Exercise description: Quote the material below exactly as written, from the first line to the line that holds "sc = bpy.context.scene", endpoints included.

Information supplied:

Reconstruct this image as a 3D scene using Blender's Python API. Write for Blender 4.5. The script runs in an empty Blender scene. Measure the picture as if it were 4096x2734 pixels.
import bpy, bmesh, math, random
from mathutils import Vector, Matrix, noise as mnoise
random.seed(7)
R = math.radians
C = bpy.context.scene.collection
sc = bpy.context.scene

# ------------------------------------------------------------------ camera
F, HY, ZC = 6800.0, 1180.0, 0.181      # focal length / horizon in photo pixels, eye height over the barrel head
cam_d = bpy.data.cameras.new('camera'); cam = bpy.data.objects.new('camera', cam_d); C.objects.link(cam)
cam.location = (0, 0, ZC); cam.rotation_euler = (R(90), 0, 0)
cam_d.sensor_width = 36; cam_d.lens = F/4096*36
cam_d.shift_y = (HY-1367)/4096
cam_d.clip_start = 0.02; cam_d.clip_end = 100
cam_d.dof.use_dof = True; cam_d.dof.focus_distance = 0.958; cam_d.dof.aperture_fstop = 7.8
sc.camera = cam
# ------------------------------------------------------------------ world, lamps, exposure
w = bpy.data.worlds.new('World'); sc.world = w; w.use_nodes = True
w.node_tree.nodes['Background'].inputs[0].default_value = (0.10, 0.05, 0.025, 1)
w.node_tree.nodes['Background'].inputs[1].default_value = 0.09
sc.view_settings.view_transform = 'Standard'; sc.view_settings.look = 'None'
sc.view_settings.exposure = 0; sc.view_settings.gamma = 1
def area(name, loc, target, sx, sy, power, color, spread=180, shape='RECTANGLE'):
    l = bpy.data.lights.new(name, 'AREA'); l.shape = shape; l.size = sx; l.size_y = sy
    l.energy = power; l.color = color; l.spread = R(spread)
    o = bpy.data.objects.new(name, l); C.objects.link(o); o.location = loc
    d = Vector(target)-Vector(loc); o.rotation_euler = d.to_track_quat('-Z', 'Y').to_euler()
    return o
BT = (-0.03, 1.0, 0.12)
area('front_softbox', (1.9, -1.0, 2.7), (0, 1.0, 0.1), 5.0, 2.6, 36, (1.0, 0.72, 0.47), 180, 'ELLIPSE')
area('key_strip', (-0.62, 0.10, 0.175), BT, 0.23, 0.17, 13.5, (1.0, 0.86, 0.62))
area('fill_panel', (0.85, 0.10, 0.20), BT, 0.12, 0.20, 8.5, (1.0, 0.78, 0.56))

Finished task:
Reconstruct this image as a 3D scene using Blender's Python API. Write for Blender 4.5. The script runs in an empty Blender scene. Measure the picture as if it were 4096x2734 pixels.
import bpy, bmesh, math, random
from mathutils import Vector, Matrix, noise as mnoise
random.seed(7)
R = math.radians
C = bpy.context.scene.collection
sc = bpy.context.scene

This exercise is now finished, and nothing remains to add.